The goal of the majority of teams was to complete the preseason schedule without suffering a slew of key injuries that would have doomed the season before it started.

But while football will no longer be meaningless, that doesn't mean that fans are about to see quality football.

During the first month of the season, teams will go at it hard and try to win games. But nearly all of the teams will be out of sync.

They didn't play hard in the preseason, and they didn't practice hard or long enough in training camp. No matter what the players tell you, they are not in the kind of game shape that they will be in October.

The first month of the regular season is basically what the old preseason used to be. Through the 1990s, teams would play a lot harder in the preseason because they wanted to get ready for the start of the regular season. That changed dramatically as pro football become a year-long sport.

Mini-camps and organized team activities (OTAs) in the offseason keep veteran players on top of the type of offense and defense that will be played. Players are expected to keep themselves in good shape on their own. Training camp simply doesn't matter as much, and that's why past training camp martinets like Don Shula, Jimmy Johnson and Bill Parcells are no longer needed.

(Actually, Ray Perkins ran one of the toughest training camps ever seen. Parcells' predecessor with the New York Giants was from the Bear Bryant school of football preparation, and he put his team through the gauntlet on a regular basis.)

But because there are no double sessions in training camp and the preseason games only have meaning for those who are trying to make the bottom of the roster, most players simply are not game ready.
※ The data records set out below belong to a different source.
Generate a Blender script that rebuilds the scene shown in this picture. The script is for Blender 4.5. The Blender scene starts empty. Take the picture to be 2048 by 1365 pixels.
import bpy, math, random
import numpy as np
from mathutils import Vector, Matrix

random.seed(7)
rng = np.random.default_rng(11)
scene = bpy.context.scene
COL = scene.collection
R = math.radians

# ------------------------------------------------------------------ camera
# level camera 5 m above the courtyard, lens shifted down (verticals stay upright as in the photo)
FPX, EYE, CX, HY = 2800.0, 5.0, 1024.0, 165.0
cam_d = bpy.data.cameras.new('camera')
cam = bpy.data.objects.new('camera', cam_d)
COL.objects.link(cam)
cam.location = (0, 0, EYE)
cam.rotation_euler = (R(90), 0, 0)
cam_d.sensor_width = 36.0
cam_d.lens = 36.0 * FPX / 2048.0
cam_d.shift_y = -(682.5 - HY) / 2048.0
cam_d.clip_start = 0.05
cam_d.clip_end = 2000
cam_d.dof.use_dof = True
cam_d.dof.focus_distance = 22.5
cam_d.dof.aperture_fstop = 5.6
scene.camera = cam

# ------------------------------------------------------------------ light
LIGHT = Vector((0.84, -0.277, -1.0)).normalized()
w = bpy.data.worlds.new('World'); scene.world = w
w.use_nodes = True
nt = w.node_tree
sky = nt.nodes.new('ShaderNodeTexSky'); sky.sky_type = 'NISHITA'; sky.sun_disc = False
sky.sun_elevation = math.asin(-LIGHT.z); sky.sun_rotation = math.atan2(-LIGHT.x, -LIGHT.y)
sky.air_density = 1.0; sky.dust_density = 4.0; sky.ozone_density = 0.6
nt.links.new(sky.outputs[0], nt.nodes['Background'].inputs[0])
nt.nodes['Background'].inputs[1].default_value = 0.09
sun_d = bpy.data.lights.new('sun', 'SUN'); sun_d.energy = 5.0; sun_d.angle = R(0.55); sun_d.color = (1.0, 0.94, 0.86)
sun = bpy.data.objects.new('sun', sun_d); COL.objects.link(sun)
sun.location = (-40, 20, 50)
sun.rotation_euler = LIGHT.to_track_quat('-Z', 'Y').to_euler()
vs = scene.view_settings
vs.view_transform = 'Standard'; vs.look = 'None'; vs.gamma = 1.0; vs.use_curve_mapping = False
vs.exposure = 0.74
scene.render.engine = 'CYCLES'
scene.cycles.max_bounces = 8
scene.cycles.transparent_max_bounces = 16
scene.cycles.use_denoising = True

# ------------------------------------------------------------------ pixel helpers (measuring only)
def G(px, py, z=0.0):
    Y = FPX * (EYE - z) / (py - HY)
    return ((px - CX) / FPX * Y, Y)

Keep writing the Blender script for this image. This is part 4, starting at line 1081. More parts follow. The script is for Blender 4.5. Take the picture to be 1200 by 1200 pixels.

There may be one or two teams that are more prepared than the competition. Last year, Jim Harbaugh ran a much tougher camp in his first season as an NFL coach. As a result, the 49ers got out of the gate extremely well, winning three of four games in the first month of the season and seizing control of the NFC West with a 9-1 record before anyone had a chance to breathe.

Coaches who push their teams harder in training camp gamble that key players won't get hurt. It's a gamble that is not worth taking for good teams.

Coaches like Tom Coughlin, Bill Belichick, Mike Tomlin and Mike McCarthy don't come into the season thinking that they must go 16-0 to have a good season. Those coaches know that it's about playing your best football in December, January and, hopefully, February.

That's how Coughlin has done it while winning two of the last five Super Bowls. That's the lesson that he taught Belichick in two Super Bowls and the same lesson he gave to McCarthy last year in the divisional playoffs.

The Giants weren't as good as either the Pats or the Packers during the regular season, but they were better than both of them when the money was on the table in the postseason.

The better teams will get by in the first month of the season on talent and strategy. But the overall quality of play will not be good. It certainly won't be anything close to what it will be in October and beyond.

That's the sacrifice that all teams make by turning training camp into a modern-day trip to the spa.